Millions of tonnes of wheat straw in Gujarat and rice straw in Madhya Pradesh are also burnt annually as farmers do not feed them to their dairy or work animals. Tamil Nadu is a straw surplus state even though rice straw is the staple diet of dairy cows and work animals in the state.

Wheat and rice straws left behind by harvesters can be pulverised or chopped and pelletised in feed mills, with or without enrichment (urea, molasses, other supplements), which enhances their utility as ruminant feeds, as they can then be easily stored, transported and utilised as feeds in far-away fibre-deficit areas. The technology for pulverising, chopping and pelleting straw will have industrial-scale application in all regions of the country where straw is burned for disposal thus making available millions of tonnes of enriched straw pellets as ruminant feed.

Table 2 - Rice and wheat straw production and end-use in punjab State

Straw type Quantity (‘000 tonnes) End use (% of total)
    Fodder Manure Burnt Sold Miscellaneous
Rice straw 9 852 6.5 0.9 81.4 4.8 5.8
Wheat straw 18 972 42.6 0.2 48.2 8.1 1.0
Source: Sidhu et al. (1998)

There are over 800 animal-feed milling plants of assorted sizes distributed all over Punjab. These minimise the transport of straw across the state for processing. Enriched rice or wheat straw pellets from Punjab can take care of the total needs of ruminant fodder and feed in the drought-ravaged and fibre-deficit state of Rajasthan.

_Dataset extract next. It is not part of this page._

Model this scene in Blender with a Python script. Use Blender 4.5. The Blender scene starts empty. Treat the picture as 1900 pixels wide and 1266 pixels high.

Punjab can also market enriched straw pellets to cattle-feed manufacturing plants in North India, as a low-cost ingredient for balanced cattle-feed. Small straw-pelletising plants, if established in the straw-producing areas in Madhya Pradesh or Gujarat can supplement ruminant feeding in straw-deficit areas of Andhra Pradesh and Orissa; and in Tamil Nadu for use in Kerala.